Calgary-based Regent Resources Ltd. on Wednesday received FERC and presidential clearances to build border-crossing facilities at the Montana-Canadian boundary in order to boost imports of natural gas into the western U.S. state.

“We believe that approval of Regent’s proposal would provide needed gas supplies into Montana, add to Canadian resource development, and benefit the public and businesses in the area,” the Federal Energy Regulatory Commission said in the order endorsing the project [CP03-8].

Regent proposes to build and operate a gas meter station at an existing well site in the Coutts area of Alberta and a 2,300-foot, four-inch diameter pipeline (Regent Pipeline), extending south from the meter station to the U.S.-Canadian border. The proposed Canadian facilities would interconnect with a four-inch diameter pipeline (Connector Pipeline) on the U.S. side to be built by Regent Resources Inc., a Montana subsidiary of Regent, in Glacier County, MT.

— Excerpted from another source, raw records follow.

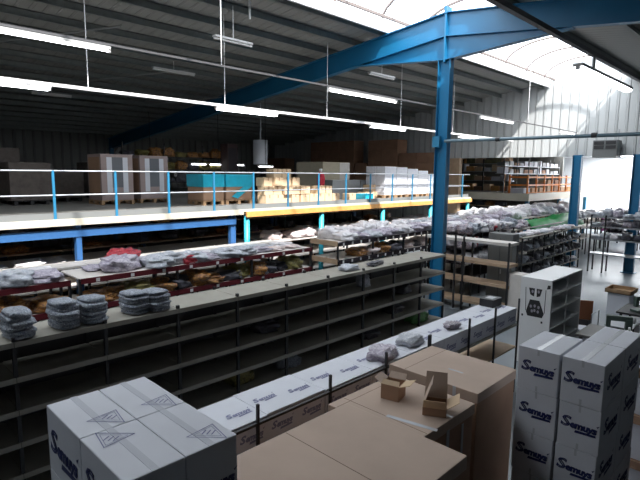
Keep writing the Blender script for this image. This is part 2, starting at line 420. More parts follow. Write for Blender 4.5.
for y in (4.26, 9.1, 15.75, 22.0):
    for x in (-19, -26): MB().box(x - .1, x + .1, y - .1, y + .1, 0, DZ - .12).build('inner_post', M_bluebeam, t)
t = thing('guard_rail', 'blue and grey safety railing along the edge of the mezzanine', 'railing')
yy = -3.19
while yy < 22.6:
    MB().box(DX - .05, DX - .01, yy - .025, yy + .025, DZ, DZ + 1.1).box(DX - .07, DX + .0, yy - .05, yy + .05, DZ, DZ + .02).build('post', M_bluel, t)
    yy += 1.39
for z in (1.09, .55): MB().tube((DX - .03, -3, DZ + z), (DX - .03, 22.5, DZ + z), .017, 10).build('top_rail' if z > 1 else 'mid_rail', M_railgrey, t, True)
MB().box(DX - .065, DX - .055, -3, 22.5, DZ, DZ + .15).build('toe_board', mat('toe_grey', (.20, .21, .21), .6), t)
MB().tube((DX - .03, 22.5, DZ + 1.09), (-15.4, 22.5, DZ + 1.09), .022).tube((DX - .03, 22.5, DZ + .55), (-15.4, 22.5, DZ + .55), .022).build('end_rail', M_railgrey, t)

# ------------------------------------------------------------------ cartons
def ink_text(name, body, size, stroke=True, r=.006, shear=.25, m=M_ink, big=1.45):
    """outlined lettering as mesh in the XZ plane, facing -Y; first letter taller"""
    parts = []
    def mk(s, sz):
        cu = bpy.data.curves.new(name, 'FONT'); cu.body = s; cu.size = sz; cu.shear = shear; cu.space_character = .92
        cu.resolution_u = 2
        if stroke: cu.fill_mode = 'NONE'; cu.bevel_depth = r; cu.bevel_resolution = 0
        else: cu.offset = r
        o = bpy.data.objects.new(name, cu); COL.objects.link(o)
        dg = bpy.context.evaluated_depsgraph_get(); dg.update()
        me = bpy.data.meshes.new_from_object(o.evaluated_get(dg)); bpy.data.objects.remove(o); return me
    bm = bmesh.new()
    me1 = mk(body[0], size * big); w1 = max(v.co.x for v in me1.vertices)
    me2 = mk(body[1:], size)
    bm.from_mesh(me1); k = len(bm.verts); bm.from_mesh(me2); bm.verts.ensure_lookup_table()
    bm.verts.ensure_lookup_table()
    for v in bm.verts[:k]: v.co.x *= 1.25; v.co.z *= 1
    for v in bm.verts[k:]: v.co.x += w1 * 1.25 - size * .14
    xs = [v.co.x for v in bm.verts]; cx = (min(xs) + max(xs)) / 2; wd = max(xs) - min(xs)
    for v in bm.verts:
        v.co = Vector((v.co.x - cx, -v.co.z * .2, v.co.y - size * .35))
    # dark bar with a tail under the lettering
    a, b = -wd * .08, wd * .46
    q = [(a, 0, -size * .52), (b, 0, -size * .46), (b + wd * .02, 0, -size * .68), (a - wd * .03, 0, -size * .8)]
    bm.faces.new([bm.verts.new(p) for p in q])
    q = [(wd * .47, 0, size * .45), (wd * .56, 0, size * .62), (wd * .5, 0, size * .32)]
    bm.faces.new([bm.verts.new(p) for p in q])
    me = bpy.data.meshes.new(name); bm.to_mesh(me); bm.free(); me.materials.clear(); me.materials.append(m); return me
LOGO = ink_text('printed_logo', 'Semuys', .15, r=.0085, shear=.15, big=1.5)
LOGO_S = ink_text('printed_logo', 'Semuys', .10, False, .005, .25, mat('faded_ink', (.24, .25, .38), .8), 1.2)
def put_mesh(name, me, parent, loc, rot=(0, 0, 0)):
    o = bpy.data.objects.new(name, me); COL.objects.link(o); o.parent = parent; o.location = loc; o.rotation_euler = rot; return o

def tri_mesh(s, w=.012):
    """warning triangle outline with three small glyph strokes, in XY facing up"""
    mb = MB()
    def line(a, b, ww=w):
        a = Vector(a); b = Vector(b); d = (b - a).normalized(); nn = Vector((-d.y, d.x)) * ww / 2
        mb.quad((*(a + nn - d * ww / 2), 0), (*(b + nn + d * ww / 2), 0), (*(b - nn + d * ww / 2), 0), (*(a - nn - d * ww / 2), 0))
    P = [Vector((-s, -s * .6)), Vector((s, -s * .6)), Vector((0, s * .75))]
    for i in range(3): line(P[i], P[(i + 1) % 3])
    for i in range(3): line(P[i] * .72, P[(i + 1) % 3] * .72, w * .5)
    for k in (-1, 0, 1):
        line((k * .03 - .006, -.035), (k * .03 + .006, .012), w * 1.3)
    return mb.mesh('warning_mark', M_inkl)
TRI = tri_mesh(.12, .006)

M_tape2 = mat('paper_tape', (.52, .54, .60), .6)
def carton(w, d, h, label, loc, rz=0, group=None, m=M_cart, name='white_carton', logos=(), tri=None, tape='y', seam=True, bev=.008):
    """origin at base centre. logos: list of (face, z) with face in '-y','+x','-x'"""
    t = thing(name, label, 'carton', loc, rz, group)
    MB().box(-w / 2, w / 2, -d / 2, d / 2, 0, h, bev).build('body', m, t)
    if tape:
        tw = .028
        if tape == 'y':
            MB().box(-tw, tw, -d / 2 - .0015, d / 2 + .0015, h, h + .0015).build('tape', M_tape, t)
            MB().box(-tw * .4, tw * .4, -d / 2 - .002, -d / 2, h - .07, h).build('tape_end', M_tape, t)
            MB().box(-tw * .4, tw * .4, -d / 2 - .002, -d / 2, .01, .07).build('tape_end', M_tape, t)
        else: MB().box(-w / 2 - .0015, w / 2 + .0015, -tw * .8, tw * .8, h, h + .0015).build('tape', M_tape2, t)
    for f, z, sc in logos:
        if f == '-y': o = put_mesh('printed_logo', LOGO, t, (0, -d / 2 - .003, z))
        elif f == '+x': o = put_mesh('printed_logo', LOGO, t, (w / 2 + .003, 0, z), (0, 0, PI / 2))
        elif f == '-x': o = put_mesh('printed_logo', LOGO, t, (-w / 2 - .003, 0, z), (0, 0, -PI / 2))
        o.scale = (sc, 1, sc)
    if tri: put_mesh('warning_mark', TRI, t, (tri[0], tri[1], h + .003), (0, 0, tri[2]))
    return t
def pallet(w, d, loc, label, rz=0, m=None, group=None):
    t = thing('wooden_pallet', label, 'pallet', loc, rz, group); m = m or M_wood
    n = 7; bw = w / n * .7
    for i in range(n):
        x = -w / 2 + bw / 2 + i * (w - bw) / (n - 1); MB().box(x - bw / 2, x + bw / 2, -d / 2, d / 2, .12, .142).build('deck_board', m, t)
    for i in range(3):
        y = -d / 2 + .05 + i * (d - .1) / 2
        mb = MB()
        for j in range(3):
            x = -w / 2 + .07 + j * (w - .14) / 2; mb.box(x - .07, x + .07, y - .05, y + .05, .02, .1)
        mb.build('block', m, t)
        MB().box(-w / 2, w / 2, y - .05, y + .05, .1, .12).box(-w / 2, w / 2, y - .05, y + .05, 0, .02).build('stringer', m, t)
    return t

# foreground pallet of white cartons, lower left
ZTL = 2.9; hL = .4575
pallet(1.28, .8, (-2.995, 1.35, .0), 'wooden pallet under the foreground stack of white cartons')
cw, cd = .612, .352
for lv in range(6):
    z = ZTL - hL * (lv + 1) - .002 * lv
    if z < .13: break
    for ix in range(2):
        for iy in range(2):
            pass
            x = -3.31 + ix * .617; y = 1.175 + iy * .357
            topn = {(0, 0): 'at the back left corner', (0, 1): 'at the back right corner', (0, 2): 'in the back row, far right',
                    (1, 0): 'at the front left corner', (1, 1): 'at the front right corner', (1, 2): 'in the front row, far right corner'}[(ix, iy)]
            lab = 'white carton on top of the foreground stack, ' + topn if lv == 0 else 'white carton %s of the foreground stack, %s' % (['', 'in the second layer', 'in the third layer', 'in the fourth layer', 'in the fifth layer', 'in the bottom layer'][lv], topn.replace('in the ', ''))
            tri = None
            if lv == 0 and (ix, iy) != (0, 0): pass
            if lv == 0: tri = {(0, 0): (.16, .07, .785), (0, 1): (.18, .07, .785), (1, 0): (-.17, -.05, 3.93), (1, 1): (.16, .07, .785)}[(ix, iy)]
            lg = []
            if iy == 0: lg.append(('-y', .22, 1.0))
            if ix == 1: lg.append(('+x', .2, .62))
            carton(cw, cd, hL, lab, (x, y, z), 0, 'foreground white cartons', logos=lg, tri=tri, tape='x')

# right stacks
pallet(.9, 1.55, (-1.77, 6.2, 0), 'wooden pallet under the two tall stacks of white cartons at the right')
for st, (x, ys, w) in enumerate(((-1.99, (5.83,), .44), (-1.535, (5.83, 6.59), .41))):
    for j, y in enumerate(ys):
        for k in range(5):
            h = .4915; z = 2.6 - h * (k + 1)
            
            nm = ['top', 'second from the top', 'third from the top', 'fourth from the top', 'bottom'][k]
            carton(w, .745, h - .002, 'white logo carton, %s of the %s tall stack%s' % (nm, 'left' if st == 0 else 'right', ', rear pile' if j else ''), (x + [0, .004, -.006, .003, 0][k], y, z), 0,
                   'tall stacks of white logo cartons', logos=(([('-y', .27, .72)] if j == 0 else []) + ([('+x', .25, 1.0)] if st == 1 else [])), tape='y')
# right-edge cartons
pallet(1.2, 1.0, (-.95, 7.75, 0), 'wooden pallet under the cartons at the right edge of the photo')
for k in range(3):
    z = .16 + k * .62
    t = carton(1.0, .7, .5, 'white logo carton at the right edge, ' + ['bottom of its pile', 'middle of its pile', 'open-topped one on its pile'][k], (-1.0, 7.7, z), 0, 'right edge cartons', logos=[('-y', .25, 1.1)], tape=None if k == 2 else 'y')
    if k < 2: tag(MB().box(-1.52, -.48, 7.3, 8.1, z + .505, z + .615).build('brown_tray', M_brown2), 'flat brown tray between white cartons at the right edge, ' + ['lower', 'upper'][k], 'tray')
    else:
        MB().plate([(-.5, -.35, .5), (.5, -.35, .5), (.5, -.5, .68), (-.5, -.5, .68)], .006).build('flap', M_brown2, t)
        MB().plate([(-.5, .35, .5), (.5, .35, .5), (.5, .45, .72), (-.5, .45, .72)], .006).build('flap', M_cart, t)
t = tag(MB().box(-1.27, -.6, 6.0, 7.1, 0, .5, .01).build('brown_carton', M_brown2), 'low brown carton on the floor right of the tall white stacks', 'carton')

# big brown pallet boxes, foreground centre
def bigbox(x0, x1, y0, y1, z0, z1, label, m, rz=0, tapes=()):
    t = thing('brown_carton', label, 'carton', ((x0 + x1) / 2, (y0 + y1) / 2, z0), rz, 'large brown pallet cartons')
    w, d, h = x1 - x0, y1 - y0, z1 - z0
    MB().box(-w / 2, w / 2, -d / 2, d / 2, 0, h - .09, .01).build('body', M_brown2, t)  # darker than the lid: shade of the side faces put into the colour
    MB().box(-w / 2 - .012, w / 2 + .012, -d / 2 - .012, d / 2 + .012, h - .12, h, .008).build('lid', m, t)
    return t, w, d, h
pallet(1.3, 2.0, (-2.45, 2.45, 0), 'wooden pallet under the nearest large brown carton')
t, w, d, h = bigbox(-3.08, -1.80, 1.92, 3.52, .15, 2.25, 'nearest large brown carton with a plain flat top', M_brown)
MB().box(-w / 2, w / 2, -.003, .003, h, h + .001).build('seam', M_seam, t)
pallet(1.15, 1.2, (-2.98, 4.35, 0), 'wooden pallet under the middle large brown carton')
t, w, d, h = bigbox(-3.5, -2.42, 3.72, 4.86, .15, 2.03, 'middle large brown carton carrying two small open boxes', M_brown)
MB().box(-w / 2 + .1, -w / 2 + .105, -d / 2, d / 2, h, h + .001).box(-w / 2, w / 2, -d / 2 + .22, -d / 2 + .225, h, h + .001).build('seam', M_seam, t)
MB().box(-.02, .52, -.36, -.31, h, h + .0015, 0, Matrix.Rotation(.2, 4, 'Z')).box(.25, w / 2, .1, .14, h, h + .0015).build('tape', M_tape, t)
MB().box(w / 2 + .012, w / 2 + .016, .0, .05, .5, h - .1).box(w / 2 + .012, w / 2 + .016, .3, .34, .3, h - .14).build('tape', M_tape, t)
pallet(1.25, 1.1, (-3.05, 5.6, 0), 'wooden pallet under the farthest large brown carton')
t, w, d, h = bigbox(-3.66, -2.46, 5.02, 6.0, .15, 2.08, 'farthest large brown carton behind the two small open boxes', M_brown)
MB().box(-w / 2 + .22, -w / 2 + .225, -d / 2, d / 2, h, h + .001).build('seam', M_seam, t)
MB().box(w / 2 - .3, w / 2 - .26, -d / 2 - .016, -d / 2 - .012, h - .35, h).box(0, .2, -.1, -.07, h, h + .001).build('tape', M_tape, t)

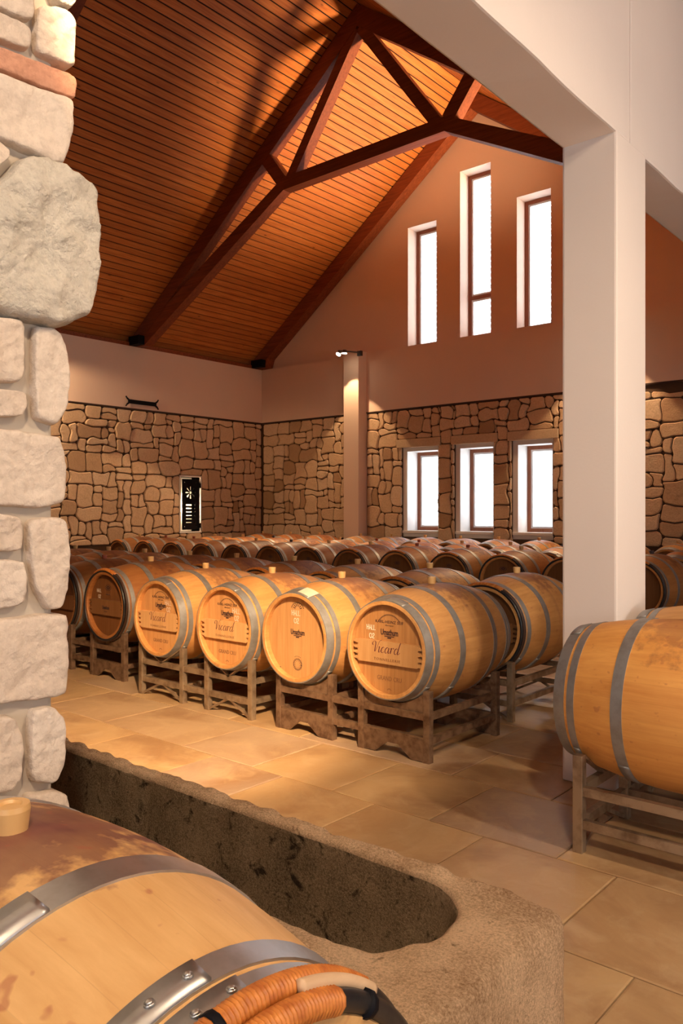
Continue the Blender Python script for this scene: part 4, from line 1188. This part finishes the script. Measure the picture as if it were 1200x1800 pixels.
twin_spot((-10.02, 12.27, 4.53), 'twin spotlight glowing at the top of the wall pilaster', [(-10.25, 11.7, 0), (-10.6, 9.2, .9)], (160, 420), spot=78, blend=.08, arm=(-.5, -1, 0), dist=.33)
# further lamps of the same kind, outside the view, on the beam wall and in the near hall; the last is added fill
twin_spot((XB0-.06, 10.8, 4.3), 'twin uplight on the beam wall lighting the roof boards by the gable', [(-8.2, 10.6, 8.4), (-9.5, 10.6, 5.8)], (6000, 130), spot=50, blend=1.0, arm=(-1, -.1, 0), soft=.28)
twin_spot((XB0-.06, 6.9, 4.3), 'twin uplight on the beam wall lighting the middle roof bay', [(-11.0, 7.2, 6.8), (-9.0, 7.2, 6.5)], (90, 40), spot=100, blend=.9, arm=(-1, .1, 0))
twin_spot((-4.9, 12.27, 4.53), 'twin spotlight on the gable wall hidden behind the white pillar', [(-5.2, 11.9, 0), (-6.4, 9.0, .5)], (220, 300), spot=84, blend=.2, arm=(-.5, -1, 0), dist=.33)
twin_spot((XL+.04, 6.3, 4.3), 'twin spotlight on the left wall hidden behind the stone pier', [(-12.7, 8.6, 1), (-11.5, 6.0, .5)], (260, 60), spot=110, blend=.4, arm=(1, .2, 0), dist=.5)
twin_spot((.5, .05, 4.3), 'ceiling spotlight in the near hall aimed at the front-row barrels', [(-4.5, 3.45, .25), (-3.6, 3.3, .2)], (5600, 900), spot=27, blend=.6, arm=(-.5, .5, 0), soft=.04)
twin_spot((2.6, 2.6, 4.3), 'ceiling spotlight in the near hall lighting the pillar', [(-1.7, 3.6, 2.6), (-1.2, 2.6, .6)], (170, 330), spot=90, blend=.8, arm=(-.5, .1, 0), soft=.12, col=WARM2)
twin_spot((1.5, -1.2, 4.4), 'ceiling spotlight in the near hall above the trough', [(-1.6, 1.6, .4), (-1.0, 2.8, .4)], (330, 240), spot=84, blend=.8, arm=(-.5, .5, 0), soft=.12, col=WARM2)
twin_spot((XR-.04, 2.7, 1.5), 'unseen fill lamp added on the right wall to wash the beam', [(-1.7, 2.5, 3.4), (-1.7, 4.5, 2.8)], (380, 280), spot=60, blend=.9, arm=(-1, 0, 0), soft=.15, col=(1, .84, .70))  # invented lamp, brightens the beam underside and pillar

The Connector line would extend southeasterly for about 19,400 feet and tie in with EnCana Corp.’s existing gathering and processing system, according to the agency order.

On top of supplying more gas to Montana, FERC said it believes the project “will facilitate the growing international energy trade between the United States and Canada, in addition to furthering U.S. foreign policy goals, as well as the objectives of the Energy Policy Act of 1992 and the North American Free Trade Agreement.”

Regent Resources is a privately owned resource company engaged in the exploration and development, production and marketing of oil and natural gas in western Canada. Its current production level is about 1,500 barrels of oil equivalent per day, split equally between gas and oil. The company reports it has an existing gas reserve base of 19 Bcf.